From the entries below, print exactly the span beginning with the line holding "Write the bpy" and ending with the line holding "for o in list(D.objects): D.objects.remove(o)", endpoints included, and skip any pictures.

Records for processing:
┄┄┄┄┄┄
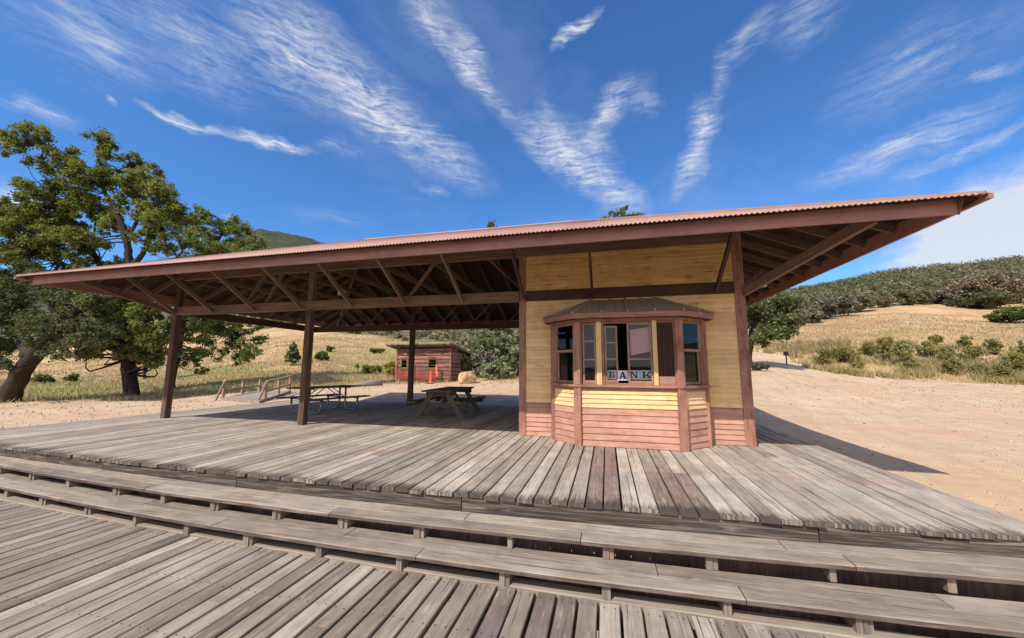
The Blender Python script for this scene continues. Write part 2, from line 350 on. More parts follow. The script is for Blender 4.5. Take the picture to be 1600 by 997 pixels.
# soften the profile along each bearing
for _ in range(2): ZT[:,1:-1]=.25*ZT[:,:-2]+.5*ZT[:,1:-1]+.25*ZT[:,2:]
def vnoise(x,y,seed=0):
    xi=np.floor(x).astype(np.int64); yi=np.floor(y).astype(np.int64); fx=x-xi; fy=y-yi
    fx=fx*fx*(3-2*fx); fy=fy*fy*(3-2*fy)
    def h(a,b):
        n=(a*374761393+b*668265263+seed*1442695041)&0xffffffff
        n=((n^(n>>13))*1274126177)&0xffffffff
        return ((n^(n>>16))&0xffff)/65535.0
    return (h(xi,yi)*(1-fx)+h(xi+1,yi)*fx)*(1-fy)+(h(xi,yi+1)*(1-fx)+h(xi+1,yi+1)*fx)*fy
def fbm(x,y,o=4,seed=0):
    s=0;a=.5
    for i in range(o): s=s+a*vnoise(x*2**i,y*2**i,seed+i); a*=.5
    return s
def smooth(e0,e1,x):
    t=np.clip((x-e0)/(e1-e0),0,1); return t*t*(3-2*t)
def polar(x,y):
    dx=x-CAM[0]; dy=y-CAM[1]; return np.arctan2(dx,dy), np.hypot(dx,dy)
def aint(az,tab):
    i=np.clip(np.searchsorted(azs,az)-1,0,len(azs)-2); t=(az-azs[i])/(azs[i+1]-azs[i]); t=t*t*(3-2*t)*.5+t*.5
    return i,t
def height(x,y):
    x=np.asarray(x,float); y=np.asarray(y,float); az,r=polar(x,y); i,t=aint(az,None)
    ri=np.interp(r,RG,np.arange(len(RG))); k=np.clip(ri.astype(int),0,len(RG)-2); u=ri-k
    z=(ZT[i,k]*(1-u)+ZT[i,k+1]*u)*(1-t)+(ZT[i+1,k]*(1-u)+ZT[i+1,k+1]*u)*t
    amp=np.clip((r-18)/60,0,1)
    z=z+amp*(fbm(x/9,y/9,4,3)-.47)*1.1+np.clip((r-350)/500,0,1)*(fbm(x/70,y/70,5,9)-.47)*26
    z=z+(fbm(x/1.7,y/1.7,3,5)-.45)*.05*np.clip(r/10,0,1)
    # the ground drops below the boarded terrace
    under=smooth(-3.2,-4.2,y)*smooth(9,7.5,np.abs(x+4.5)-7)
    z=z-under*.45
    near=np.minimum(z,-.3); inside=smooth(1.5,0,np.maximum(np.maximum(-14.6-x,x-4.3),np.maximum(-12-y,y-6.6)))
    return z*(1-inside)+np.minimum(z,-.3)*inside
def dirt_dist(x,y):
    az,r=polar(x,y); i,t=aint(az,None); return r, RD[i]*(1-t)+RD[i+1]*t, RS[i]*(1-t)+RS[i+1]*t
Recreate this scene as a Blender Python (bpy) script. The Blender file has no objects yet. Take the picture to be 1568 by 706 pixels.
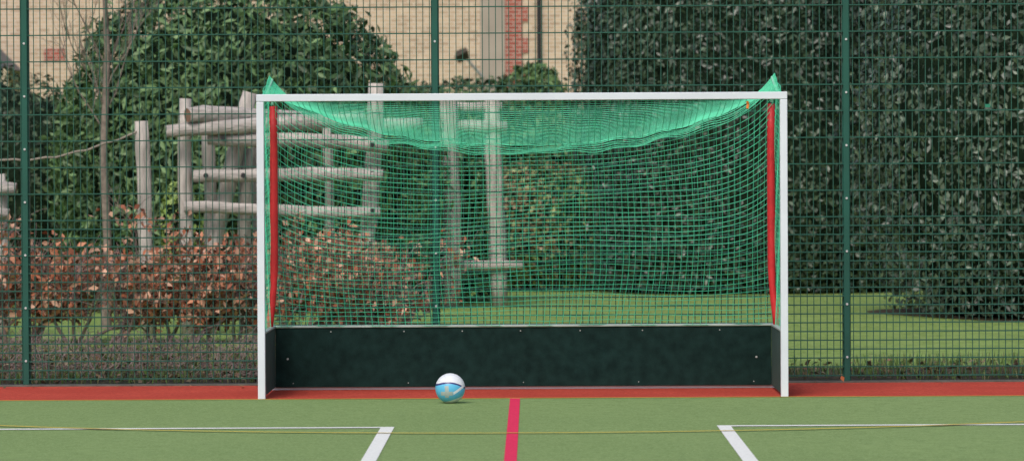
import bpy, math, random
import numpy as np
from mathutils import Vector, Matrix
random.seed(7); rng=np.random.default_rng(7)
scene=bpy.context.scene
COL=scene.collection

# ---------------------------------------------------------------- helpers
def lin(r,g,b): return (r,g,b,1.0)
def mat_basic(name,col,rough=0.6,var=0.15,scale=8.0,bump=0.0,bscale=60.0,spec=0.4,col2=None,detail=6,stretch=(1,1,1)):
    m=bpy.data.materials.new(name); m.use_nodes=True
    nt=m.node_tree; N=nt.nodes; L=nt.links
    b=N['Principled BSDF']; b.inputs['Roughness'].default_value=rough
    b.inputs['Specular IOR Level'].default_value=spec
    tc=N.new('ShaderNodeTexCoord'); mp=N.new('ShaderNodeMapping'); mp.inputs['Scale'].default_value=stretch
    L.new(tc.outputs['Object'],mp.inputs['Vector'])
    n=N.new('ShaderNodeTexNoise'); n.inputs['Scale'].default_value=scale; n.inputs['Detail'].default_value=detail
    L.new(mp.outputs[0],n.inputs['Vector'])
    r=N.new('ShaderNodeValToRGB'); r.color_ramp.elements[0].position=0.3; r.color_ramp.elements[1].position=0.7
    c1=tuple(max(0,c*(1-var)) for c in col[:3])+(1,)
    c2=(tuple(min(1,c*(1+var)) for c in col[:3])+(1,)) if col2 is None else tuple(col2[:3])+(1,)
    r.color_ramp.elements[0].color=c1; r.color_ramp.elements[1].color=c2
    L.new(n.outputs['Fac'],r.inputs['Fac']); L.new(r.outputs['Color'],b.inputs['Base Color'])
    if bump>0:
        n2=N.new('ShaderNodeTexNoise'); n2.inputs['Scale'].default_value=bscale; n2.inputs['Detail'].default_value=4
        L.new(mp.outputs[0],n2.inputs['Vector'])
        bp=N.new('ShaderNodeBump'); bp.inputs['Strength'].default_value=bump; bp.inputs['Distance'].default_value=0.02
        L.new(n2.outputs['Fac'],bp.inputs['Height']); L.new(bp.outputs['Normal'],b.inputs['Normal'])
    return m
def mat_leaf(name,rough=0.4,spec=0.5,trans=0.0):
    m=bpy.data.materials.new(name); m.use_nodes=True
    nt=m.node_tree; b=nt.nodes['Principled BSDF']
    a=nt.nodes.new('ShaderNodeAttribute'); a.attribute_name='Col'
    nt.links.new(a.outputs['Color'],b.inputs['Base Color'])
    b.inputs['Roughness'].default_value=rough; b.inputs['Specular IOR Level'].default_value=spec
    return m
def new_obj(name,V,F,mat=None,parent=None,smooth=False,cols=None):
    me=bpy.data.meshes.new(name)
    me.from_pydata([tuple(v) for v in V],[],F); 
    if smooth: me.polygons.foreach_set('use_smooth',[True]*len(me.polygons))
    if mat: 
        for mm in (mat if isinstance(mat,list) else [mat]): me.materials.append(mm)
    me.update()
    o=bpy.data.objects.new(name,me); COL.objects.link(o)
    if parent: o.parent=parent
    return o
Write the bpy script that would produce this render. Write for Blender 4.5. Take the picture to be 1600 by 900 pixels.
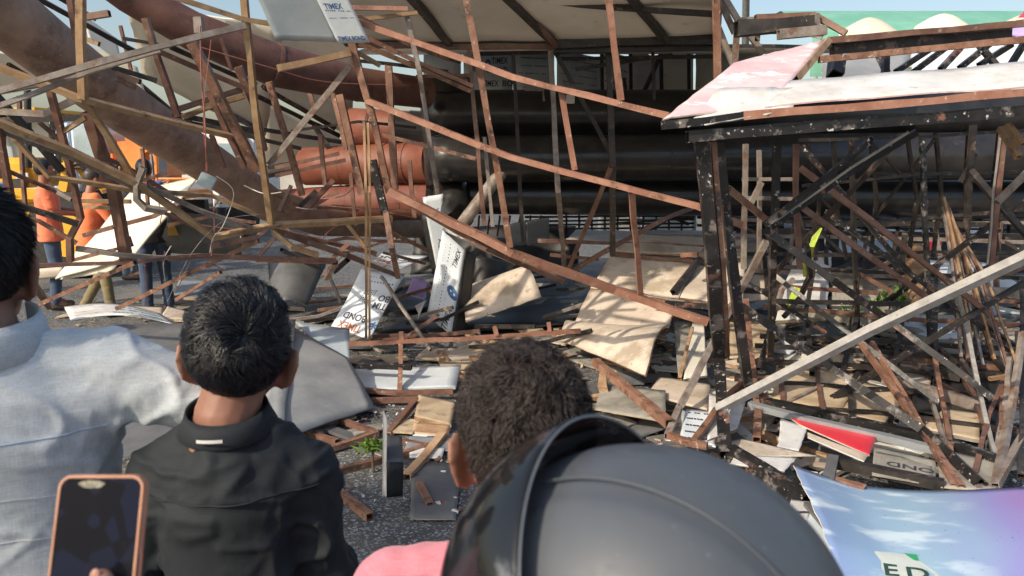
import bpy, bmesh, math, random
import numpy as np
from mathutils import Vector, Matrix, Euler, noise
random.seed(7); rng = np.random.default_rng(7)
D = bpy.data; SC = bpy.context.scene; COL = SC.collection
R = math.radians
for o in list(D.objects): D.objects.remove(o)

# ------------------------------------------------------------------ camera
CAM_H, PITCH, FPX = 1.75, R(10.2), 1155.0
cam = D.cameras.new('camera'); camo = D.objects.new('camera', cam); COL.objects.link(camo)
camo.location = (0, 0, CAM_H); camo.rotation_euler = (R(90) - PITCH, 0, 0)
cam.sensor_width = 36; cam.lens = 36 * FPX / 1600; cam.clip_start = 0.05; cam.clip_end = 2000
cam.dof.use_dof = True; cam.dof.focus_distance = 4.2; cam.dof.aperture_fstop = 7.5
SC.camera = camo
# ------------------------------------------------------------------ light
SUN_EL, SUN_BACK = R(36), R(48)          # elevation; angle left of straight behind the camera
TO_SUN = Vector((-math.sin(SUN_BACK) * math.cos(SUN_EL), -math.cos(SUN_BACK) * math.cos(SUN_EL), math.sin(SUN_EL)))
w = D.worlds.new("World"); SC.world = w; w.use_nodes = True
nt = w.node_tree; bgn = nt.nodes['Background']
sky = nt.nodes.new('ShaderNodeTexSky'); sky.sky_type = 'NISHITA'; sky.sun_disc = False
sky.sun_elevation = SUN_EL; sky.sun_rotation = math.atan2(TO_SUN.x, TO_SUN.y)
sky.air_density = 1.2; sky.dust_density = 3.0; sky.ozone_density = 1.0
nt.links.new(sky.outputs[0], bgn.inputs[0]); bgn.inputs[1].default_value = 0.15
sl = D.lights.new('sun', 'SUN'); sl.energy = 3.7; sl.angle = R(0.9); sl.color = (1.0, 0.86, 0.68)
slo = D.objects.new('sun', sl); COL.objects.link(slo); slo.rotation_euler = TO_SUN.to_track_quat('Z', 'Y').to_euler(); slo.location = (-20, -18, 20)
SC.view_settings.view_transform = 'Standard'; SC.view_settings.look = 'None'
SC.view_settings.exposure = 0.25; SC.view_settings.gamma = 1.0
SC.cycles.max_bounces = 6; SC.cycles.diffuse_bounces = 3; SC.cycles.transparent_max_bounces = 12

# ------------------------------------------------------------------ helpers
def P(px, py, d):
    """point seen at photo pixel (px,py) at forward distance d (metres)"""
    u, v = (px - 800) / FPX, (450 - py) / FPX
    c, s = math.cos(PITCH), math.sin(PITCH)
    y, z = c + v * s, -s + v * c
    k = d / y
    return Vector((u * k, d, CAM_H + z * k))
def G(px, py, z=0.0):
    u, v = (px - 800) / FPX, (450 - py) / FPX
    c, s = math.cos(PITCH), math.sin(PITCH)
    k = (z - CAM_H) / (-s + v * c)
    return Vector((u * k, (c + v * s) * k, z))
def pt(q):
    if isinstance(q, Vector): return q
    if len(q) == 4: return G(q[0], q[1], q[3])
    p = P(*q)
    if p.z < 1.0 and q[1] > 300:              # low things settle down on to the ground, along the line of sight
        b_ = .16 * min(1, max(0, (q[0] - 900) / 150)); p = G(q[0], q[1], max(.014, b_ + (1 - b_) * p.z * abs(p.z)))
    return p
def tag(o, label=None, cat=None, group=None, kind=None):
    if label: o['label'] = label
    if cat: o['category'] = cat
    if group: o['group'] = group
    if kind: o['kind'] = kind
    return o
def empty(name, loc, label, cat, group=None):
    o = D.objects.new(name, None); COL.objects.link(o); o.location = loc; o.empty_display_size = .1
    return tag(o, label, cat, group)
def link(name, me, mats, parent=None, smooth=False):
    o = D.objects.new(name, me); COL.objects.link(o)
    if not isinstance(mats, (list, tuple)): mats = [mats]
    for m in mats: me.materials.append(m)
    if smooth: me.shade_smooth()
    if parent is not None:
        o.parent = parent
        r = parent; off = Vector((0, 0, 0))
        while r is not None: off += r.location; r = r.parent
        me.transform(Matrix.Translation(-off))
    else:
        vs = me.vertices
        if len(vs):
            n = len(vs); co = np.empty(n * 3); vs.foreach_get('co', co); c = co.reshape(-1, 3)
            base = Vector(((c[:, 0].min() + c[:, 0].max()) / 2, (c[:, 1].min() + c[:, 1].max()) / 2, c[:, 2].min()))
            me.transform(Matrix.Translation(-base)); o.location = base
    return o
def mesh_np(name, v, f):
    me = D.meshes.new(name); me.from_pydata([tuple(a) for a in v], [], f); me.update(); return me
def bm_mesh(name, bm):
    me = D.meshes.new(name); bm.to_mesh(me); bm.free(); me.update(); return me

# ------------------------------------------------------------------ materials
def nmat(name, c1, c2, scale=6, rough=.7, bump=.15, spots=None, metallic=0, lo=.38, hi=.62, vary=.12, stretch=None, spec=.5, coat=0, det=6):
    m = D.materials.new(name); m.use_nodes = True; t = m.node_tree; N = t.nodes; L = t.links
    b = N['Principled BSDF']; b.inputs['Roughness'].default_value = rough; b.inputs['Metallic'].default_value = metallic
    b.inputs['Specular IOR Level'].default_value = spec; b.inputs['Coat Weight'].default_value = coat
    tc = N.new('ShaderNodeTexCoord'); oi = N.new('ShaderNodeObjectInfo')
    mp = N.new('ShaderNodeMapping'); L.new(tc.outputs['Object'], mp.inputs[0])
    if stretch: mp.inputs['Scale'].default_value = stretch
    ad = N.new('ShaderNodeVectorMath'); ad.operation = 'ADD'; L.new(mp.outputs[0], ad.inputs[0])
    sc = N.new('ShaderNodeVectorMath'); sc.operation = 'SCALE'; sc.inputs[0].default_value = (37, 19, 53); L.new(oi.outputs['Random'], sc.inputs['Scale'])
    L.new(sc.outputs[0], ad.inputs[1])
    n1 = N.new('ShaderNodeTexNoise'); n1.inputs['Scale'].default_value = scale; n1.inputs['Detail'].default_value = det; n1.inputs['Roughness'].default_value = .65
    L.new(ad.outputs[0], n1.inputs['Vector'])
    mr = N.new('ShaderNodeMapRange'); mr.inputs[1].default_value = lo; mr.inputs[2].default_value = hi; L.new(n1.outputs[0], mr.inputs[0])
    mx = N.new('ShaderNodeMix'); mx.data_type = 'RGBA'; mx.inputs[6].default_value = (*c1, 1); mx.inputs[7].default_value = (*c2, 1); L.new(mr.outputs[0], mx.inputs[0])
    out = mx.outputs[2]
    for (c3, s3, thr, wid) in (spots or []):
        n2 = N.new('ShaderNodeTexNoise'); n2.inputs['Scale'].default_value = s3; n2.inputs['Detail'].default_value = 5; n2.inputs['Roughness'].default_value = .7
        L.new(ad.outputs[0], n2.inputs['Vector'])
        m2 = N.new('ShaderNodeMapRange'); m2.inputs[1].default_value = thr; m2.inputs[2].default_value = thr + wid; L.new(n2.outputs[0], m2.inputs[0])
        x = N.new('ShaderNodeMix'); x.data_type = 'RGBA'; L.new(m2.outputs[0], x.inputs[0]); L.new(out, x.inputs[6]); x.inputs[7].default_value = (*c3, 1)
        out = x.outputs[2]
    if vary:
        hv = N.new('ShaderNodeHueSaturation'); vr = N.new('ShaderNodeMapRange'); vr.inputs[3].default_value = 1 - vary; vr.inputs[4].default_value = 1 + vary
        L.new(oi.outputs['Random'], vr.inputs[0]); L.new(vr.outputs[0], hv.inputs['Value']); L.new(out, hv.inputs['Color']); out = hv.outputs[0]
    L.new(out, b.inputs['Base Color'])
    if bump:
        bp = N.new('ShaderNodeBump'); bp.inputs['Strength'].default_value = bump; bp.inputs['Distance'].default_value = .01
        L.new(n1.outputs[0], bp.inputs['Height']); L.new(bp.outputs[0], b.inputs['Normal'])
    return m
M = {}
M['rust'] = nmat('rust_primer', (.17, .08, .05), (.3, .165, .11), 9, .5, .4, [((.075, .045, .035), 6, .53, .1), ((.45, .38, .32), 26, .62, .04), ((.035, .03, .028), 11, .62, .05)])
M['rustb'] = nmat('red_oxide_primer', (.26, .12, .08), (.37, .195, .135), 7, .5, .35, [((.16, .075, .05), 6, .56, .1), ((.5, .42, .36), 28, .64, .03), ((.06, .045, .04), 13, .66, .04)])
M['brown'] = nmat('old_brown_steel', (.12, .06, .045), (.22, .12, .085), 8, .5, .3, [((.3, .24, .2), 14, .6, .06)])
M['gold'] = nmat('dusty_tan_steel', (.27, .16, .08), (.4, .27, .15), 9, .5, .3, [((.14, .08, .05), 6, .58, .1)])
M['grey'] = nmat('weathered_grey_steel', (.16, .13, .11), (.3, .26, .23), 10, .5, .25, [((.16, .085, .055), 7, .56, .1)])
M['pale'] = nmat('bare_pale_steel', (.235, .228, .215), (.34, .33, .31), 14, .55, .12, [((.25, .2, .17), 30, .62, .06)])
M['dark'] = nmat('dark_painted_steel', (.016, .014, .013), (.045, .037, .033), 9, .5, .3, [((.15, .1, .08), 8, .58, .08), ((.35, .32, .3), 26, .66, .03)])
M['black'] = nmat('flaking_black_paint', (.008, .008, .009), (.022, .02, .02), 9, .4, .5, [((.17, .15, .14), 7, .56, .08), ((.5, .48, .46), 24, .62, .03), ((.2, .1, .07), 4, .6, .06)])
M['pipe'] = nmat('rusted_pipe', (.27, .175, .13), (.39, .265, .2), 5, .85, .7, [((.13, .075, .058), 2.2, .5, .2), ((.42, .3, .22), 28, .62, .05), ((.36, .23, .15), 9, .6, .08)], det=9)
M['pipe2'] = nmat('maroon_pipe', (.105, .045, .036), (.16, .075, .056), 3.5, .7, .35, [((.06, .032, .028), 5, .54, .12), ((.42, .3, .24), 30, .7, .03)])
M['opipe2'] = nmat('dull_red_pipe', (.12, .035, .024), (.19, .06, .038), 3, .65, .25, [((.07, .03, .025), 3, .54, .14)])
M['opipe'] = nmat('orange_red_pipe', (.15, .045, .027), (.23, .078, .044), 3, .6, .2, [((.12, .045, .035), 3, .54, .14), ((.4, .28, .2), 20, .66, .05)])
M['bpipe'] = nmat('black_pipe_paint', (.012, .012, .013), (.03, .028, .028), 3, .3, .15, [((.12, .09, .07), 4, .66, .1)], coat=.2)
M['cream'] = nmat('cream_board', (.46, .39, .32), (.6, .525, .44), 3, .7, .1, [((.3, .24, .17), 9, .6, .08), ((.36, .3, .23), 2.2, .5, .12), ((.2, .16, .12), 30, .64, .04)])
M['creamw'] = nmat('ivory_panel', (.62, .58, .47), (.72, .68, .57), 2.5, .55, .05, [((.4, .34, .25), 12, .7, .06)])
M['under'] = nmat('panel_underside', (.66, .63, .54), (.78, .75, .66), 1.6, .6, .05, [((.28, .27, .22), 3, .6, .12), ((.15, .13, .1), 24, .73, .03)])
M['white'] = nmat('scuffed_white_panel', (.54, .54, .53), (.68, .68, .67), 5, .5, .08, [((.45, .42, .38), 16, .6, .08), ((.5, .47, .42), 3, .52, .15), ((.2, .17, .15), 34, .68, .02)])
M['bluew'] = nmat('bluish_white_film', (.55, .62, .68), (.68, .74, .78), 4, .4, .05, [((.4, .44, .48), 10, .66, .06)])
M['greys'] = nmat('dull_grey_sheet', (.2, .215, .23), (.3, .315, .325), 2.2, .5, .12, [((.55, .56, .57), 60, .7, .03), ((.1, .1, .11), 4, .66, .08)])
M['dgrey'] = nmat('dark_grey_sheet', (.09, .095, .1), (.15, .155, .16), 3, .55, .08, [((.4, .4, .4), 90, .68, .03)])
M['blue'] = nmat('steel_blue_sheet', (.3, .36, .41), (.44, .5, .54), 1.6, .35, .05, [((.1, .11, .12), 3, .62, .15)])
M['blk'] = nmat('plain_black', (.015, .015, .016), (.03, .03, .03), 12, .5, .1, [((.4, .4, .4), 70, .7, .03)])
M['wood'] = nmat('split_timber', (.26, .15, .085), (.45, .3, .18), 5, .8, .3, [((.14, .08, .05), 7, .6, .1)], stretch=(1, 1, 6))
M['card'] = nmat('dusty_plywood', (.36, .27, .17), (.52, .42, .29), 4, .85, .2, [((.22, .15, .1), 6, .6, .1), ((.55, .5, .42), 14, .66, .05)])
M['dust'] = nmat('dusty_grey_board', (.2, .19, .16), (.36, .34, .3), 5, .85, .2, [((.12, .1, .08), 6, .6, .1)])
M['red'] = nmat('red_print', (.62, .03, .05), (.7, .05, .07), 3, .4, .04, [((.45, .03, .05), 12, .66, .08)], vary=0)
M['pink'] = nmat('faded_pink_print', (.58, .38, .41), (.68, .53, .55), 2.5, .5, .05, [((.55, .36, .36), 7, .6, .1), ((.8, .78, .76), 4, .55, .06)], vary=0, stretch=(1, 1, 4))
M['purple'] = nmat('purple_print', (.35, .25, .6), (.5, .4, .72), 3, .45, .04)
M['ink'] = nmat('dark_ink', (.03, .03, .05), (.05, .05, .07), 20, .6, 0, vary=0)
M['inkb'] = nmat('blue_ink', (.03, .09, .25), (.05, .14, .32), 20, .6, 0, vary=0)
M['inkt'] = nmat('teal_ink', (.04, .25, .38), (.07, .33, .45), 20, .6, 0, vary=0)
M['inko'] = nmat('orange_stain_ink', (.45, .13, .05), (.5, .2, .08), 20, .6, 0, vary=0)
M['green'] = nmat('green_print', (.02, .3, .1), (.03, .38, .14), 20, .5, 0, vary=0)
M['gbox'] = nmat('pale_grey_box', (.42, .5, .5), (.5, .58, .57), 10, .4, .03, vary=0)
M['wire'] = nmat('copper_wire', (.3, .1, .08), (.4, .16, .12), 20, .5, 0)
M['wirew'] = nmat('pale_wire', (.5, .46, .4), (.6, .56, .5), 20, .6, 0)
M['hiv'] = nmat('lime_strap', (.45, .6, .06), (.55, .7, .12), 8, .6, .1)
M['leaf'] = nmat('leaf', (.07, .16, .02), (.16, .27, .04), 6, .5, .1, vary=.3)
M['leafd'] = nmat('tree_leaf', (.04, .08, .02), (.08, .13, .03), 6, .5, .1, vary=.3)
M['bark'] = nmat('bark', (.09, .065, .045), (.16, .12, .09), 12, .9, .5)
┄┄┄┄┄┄
Result below:
Write the bpy script that would produce this render. Write for Blender 4.5. Take the picture to be 1600 by 900 pixels.
import bpy, bmesh, math, random
import numpy as np
from mathutils import Vector, Matrix, Euler, noise
random.seed(7); rng = np.random.default_rng(7)
D = bpy.data; SC = bpy.context.scene; COL = SC.collection
R = math.radians
for o in list(D.objects): D.objects.remove(o)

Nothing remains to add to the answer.